Au point de vue juif, la théologie d’Albo ne satisfait pas l’esprit. Après avoir accepté comme point de départ la doctrine chrétienne du salut, elle est amenée à exiger la foi, dans le sens chrétien du mot, comme condition principale de ce salut, et à faire jouer aux prescriptions du judaïsme le même rôle que les sacrements, tels que le baptême, la communion, etc., jouent dans le christianisme.

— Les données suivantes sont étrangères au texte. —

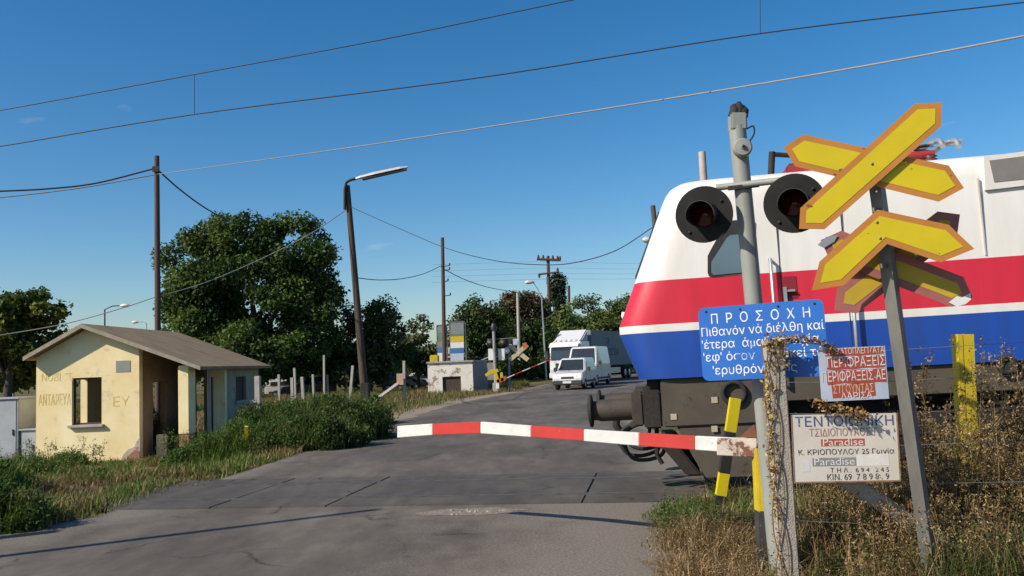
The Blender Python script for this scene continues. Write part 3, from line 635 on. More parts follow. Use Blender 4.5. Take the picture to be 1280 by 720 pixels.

Quoique prédicateur comme Albo, son jeune contemporain Joseph ibn Schem Tob mettait plus de méthode dans son argumentation. Au grand regret, sans doute, de son père fanatique et partisan résolu de la Cabale, qui regardait la philosophie comme une science pernicieuse, Joseph étudia avec ardeur la doctrine aristotélicienne telle que l’avait comprise Maïmonide. D’après lui, les connaissances philosophiques aident l’homme, et surtout l’Israélite, à accomplir sa vraie destinée ; car, à son avis, le Juif qui, après s’être familiarisé avec la philosophie, pratique sincèrement sa religion, est plus apte à atteindre le but supérieur qui lui est assigné que celui qui accomplit machinalement les préceptes de son culte. Pour Joseph ibn Schem Tob, la doctrine du Sinaï est venue combler une lacune de la philosophie, à laquelle elle est, du reste, supérieure, parce qu’elle enseigne que la béatitude de l’homme consiste dans la faculté que possède l’âme de survivre au corps. Cette béatitude, le judaïsme dit que ses adeptes s’en rendent dignes en accomplissant strictement les pratiques de leur religion. Pour ce point particulier, Joseph ibn Schem Tob est, en partie, d’accord avec Albo. Lui aussi prétend que les lois religieuses ont un caractère sacramentel, tout en insistant moins sur la doctrine du salut. Il affirme même que ces lois n’ont pas de but connu, et il leur attribue jusqu’à un certain point une signification mystique.
Les auteurs de tous ces ouvrages polémiques et philosophiques de la première moitié du XVe siècle ne les écrivirent point parce qu’ils avaient des loisirs ou qu’ils y étaient poussés par leur caprice ; ils y furent contraints par la plus dure des nécessités, pour défendre leur patrimoine moral et religieux. Si le judaïsme ne s’était point fortifié en dedans et n’avait énergiquement repoussé les attaques injustes du dehors, il aurait risqué de périr.